The poem paints the feelings of a mother who sees her son dying in her arms. The strong popular image of Madonna is compared to the suffering mother but the poet could not hide the truth that the pain of Mother Mary is less than the mother who is holding her dying son accepting the fact of real life as she has to move on with her life without son. The setting is refugee camp where this sad incident takes place.  The camp is full sickness smell.   The poet brings out the sense of smell of death and chaotic feelings which could evoke the readers.  The Metaphor “humming eyes” of the mother clearly tells the situation and suffering of the mother.  The poet’s message is clear.  Refugee camp is for those who needs shelter who struggle to survive in the midst of war and other calamities.  But the mother and her dying son convey the message that death is much better then living in such refugee camps. 

Literary Devices

Theme

Human struggle to survive, and the love of a mother for her dying son.

Metaphor

“Humming eyes” indicates the tears in her eyes.  She is crying for the dying son.

Simile

“Like putting flowers on a tiny grave” she does her duties as a mother even after the death of her son.

The enjambment (a line of verse that flows on into the next line without a pause.) the poet uses the enjambment to show the life of children pouring out of them as the sickness burns them.

No particular Rhyme scheme and the whole poem is one stanza and it is a free verse.

 Time

Comparison is easy and make the readers to understand.

We can split the poem into three sections.

Future is seen at the beginning 1 to 3 lines.

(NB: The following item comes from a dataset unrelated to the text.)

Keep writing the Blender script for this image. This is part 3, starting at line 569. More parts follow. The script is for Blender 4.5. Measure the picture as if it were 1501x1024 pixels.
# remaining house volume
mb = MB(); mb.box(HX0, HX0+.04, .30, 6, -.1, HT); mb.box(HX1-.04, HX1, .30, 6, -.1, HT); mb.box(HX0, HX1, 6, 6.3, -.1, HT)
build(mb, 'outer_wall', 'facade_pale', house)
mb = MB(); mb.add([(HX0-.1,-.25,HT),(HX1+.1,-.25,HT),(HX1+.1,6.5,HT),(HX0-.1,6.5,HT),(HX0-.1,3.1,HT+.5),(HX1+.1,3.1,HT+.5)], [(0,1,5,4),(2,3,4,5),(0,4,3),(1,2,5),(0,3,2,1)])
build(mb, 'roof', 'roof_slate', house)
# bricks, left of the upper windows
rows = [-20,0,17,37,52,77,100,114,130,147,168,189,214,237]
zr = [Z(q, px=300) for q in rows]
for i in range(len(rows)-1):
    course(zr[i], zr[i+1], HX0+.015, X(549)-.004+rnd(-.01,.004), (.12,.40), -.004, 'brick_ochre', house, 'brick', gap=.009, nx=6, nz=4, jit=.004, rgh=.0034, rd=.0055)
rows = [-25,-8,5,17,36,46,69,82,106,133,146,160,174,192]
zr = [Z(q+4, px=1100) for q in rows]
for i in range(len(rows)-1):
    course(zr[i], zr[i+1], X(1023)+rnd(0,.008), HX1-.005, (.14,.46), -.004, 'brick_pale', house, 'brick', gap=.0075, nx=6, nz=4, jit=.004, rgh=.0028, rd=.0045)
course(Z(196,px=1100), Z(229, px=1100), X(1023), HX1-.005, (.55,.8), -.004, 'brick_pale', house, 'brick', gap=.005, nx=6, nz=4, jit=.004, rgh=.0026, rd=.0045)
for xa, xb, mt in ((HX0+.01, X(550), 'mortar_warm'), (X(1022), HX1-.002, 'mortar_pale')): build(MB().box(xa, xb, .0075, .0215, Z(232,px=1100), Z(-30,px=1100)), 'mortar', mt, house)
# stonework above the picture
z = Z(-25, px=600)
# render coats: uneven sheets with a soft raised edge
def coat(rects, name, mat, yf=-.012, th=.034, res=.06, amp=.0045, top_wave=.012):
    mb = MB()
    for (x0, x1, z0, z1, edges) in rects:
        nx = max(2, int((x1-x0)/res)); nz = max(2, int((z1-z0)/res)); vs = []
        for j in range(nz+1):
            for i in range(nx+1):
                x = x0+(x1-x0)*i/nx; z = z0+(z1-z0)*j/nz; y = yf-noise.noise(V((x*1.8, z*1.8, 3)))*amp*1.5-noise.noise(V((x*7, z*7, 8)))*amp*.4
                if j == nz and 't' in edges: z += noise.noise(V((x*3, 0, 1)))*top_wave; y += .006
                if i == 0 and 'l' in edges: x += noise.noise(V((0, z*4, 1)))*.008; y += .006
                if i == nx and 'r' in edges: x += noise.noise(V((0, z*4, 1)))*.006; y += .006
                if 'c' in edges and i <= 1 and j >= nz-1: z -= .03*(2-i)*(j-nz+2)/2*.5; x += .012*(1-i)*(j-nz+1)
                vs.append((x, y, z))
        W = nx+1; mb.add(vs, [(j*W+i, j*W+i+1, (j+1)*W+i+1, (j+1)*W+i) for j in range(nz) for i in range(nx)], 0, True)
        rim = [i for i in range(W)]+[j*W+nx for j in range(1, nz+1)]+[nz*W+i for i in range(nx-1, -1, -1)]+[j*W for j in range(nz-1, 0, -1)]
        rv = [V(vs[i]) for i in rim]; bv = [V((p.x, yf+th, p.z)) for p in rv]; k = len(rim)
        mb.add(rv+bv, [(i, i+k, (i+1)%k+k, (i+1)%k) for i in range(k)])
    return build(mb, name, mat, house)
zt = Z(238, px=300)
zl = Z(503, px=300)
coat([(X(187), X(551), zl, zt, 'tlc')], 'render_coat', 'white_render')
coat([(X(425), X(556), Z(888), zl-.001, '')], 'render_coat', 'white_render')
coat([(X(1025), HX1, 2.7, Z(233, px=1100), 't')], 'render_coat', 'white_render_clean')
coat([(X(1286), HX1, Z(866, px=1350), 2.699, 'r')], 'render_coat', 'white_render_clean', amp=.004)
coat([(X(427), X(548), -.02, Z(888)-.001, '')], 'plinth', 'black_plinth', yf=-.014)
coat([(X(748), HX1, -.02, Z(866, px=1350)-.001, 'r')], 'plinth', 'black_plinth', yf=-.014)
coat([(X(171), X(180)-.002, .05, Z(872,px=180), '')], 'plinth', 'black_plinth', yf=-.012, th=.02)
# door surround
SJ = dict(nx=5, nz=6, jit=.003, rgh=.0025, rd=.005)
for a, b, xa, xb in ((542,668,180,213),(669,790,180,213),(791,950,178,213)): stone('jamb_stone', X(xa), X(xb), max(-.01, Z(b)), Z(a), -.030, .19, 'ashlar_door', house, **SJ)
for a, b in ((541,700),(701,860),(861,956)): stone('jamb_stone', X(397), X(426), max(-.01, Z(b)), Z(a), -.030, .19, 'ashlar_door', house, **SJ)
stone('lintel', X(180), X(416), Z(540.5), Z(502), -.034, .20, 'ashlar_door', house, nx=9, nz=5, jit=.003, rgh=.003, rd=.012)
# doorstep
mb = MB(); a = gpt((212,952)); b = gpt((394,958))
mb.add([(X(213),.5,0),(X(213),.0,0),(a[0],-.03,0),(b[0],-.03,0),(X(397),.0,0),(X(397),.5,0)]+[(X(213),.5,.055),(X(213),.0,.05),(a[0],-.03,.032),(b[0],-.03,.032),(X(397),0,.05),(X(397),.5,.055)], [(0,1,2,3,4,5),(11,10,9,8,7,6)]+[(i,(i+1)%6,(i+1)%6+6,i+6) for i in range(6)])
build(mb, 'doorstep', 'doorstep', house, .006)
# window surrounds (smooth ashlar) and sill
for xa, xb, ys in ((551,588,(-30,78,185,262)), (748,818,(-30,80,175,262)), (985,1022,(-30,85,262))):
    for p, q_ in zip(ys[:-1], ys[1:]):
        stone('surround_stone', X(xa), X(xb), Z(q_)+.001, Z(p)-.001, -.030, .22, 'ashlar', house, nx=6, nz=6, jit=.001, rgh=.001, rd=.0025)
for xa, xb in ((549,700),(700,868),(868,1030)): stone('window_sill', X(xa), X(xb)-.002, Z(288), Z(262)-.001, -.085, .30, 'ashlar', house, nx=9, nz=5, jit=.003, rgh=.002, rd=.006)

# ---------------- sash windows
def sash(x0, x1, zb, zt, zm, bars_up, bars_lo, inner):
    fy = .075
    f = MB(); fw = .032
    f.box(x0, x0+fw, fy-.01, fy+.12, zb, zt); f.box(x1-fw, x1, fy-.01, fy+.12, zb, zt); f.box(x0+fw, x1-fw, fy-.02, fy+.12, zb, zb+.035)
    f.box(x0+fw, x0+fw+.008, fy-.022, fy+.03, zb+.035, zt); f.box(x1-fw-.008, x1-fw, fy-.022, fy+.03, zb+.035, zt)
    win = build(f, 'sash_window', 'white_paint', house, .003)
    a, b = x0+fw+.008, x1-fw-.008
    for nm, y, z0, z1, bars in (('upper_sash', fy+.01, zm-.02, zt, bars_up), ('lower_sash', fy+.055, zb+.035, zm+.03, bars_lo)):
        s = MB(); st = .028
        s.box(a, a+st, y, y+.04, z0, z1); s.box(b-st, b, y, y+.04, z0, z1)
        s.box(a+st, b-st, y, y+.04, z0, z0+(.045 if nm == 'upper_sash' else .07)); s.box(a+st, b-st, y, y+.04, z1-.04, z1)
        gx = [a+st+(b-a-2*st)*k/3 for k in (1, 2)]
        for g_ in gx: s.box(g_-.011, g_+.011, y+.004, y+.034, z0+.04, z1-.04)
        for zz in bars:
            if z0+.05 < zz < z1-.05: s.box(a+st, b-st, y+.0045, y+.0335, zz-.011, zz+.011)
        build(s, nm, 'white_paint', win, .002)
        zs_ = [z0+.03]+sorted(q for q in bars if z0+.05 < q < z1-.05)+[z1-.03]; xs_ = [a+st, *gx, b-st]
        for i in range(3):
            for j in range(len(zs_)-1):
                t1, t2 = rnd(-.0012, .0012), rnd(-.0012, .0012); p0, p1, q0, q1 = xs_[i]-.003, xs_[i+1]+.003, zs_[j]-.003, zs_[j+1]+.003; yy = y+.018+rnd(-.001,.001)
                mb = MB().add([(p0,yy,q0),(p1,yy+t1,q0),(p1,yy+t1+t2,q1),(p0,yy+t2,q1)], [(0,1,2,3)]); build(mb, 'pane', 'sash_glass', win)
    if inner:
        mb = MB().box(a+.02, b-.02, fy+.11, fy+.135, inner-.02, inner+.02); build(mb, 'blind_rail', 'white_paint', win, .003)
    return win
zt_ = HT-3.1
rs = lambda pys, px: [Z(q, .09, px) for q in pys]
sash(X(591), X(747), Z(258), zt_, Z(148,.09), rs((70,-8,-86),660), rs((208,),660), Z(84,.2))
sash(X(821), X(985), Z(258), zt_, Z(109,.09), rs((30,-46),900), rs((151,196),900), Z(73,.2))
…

Present is running from 4 to 16

The past is from 17 to 20.

Form

Two stanzas with different lengths.  Short lines with strong meanings which explains the struggles of people in refugee camp.

Language

Simple language to bring out strong sense.  The whole poems conveys the heartbreaking pain of a mother. The language and the description touches the readers.

Repetitions of “Washed/Unwashed”, “ghost and “mother echoes and add heaviness to the poem.

Imagery

The Madonna and the child is a religious image of Mother Mary and Jesus. It brings out the sad experience of the mothers.

“Skull”,” rib”, and “grave” are skeletal imagery.

Achebe writes what he see around him.  He expresses them in simple language with strong sense.

The poem Mother in a Refugee Camp was written during the Nigerian Civil War. During this unfortunate period Achebe wrote what he could see in such situation.  All his descriptions are not for poetic pleasure, but for the society to see, feel and to stand for the poor and downtrodden, it’s our responsibility not give way for establishing refugee camps. They are not to give life and to reform but to make the life worse and worst.  Achebe expects everyone to stand for the poor and needy.  The world should reform.  It should be our dream and responsibility to see a world without war and poverty and hunger.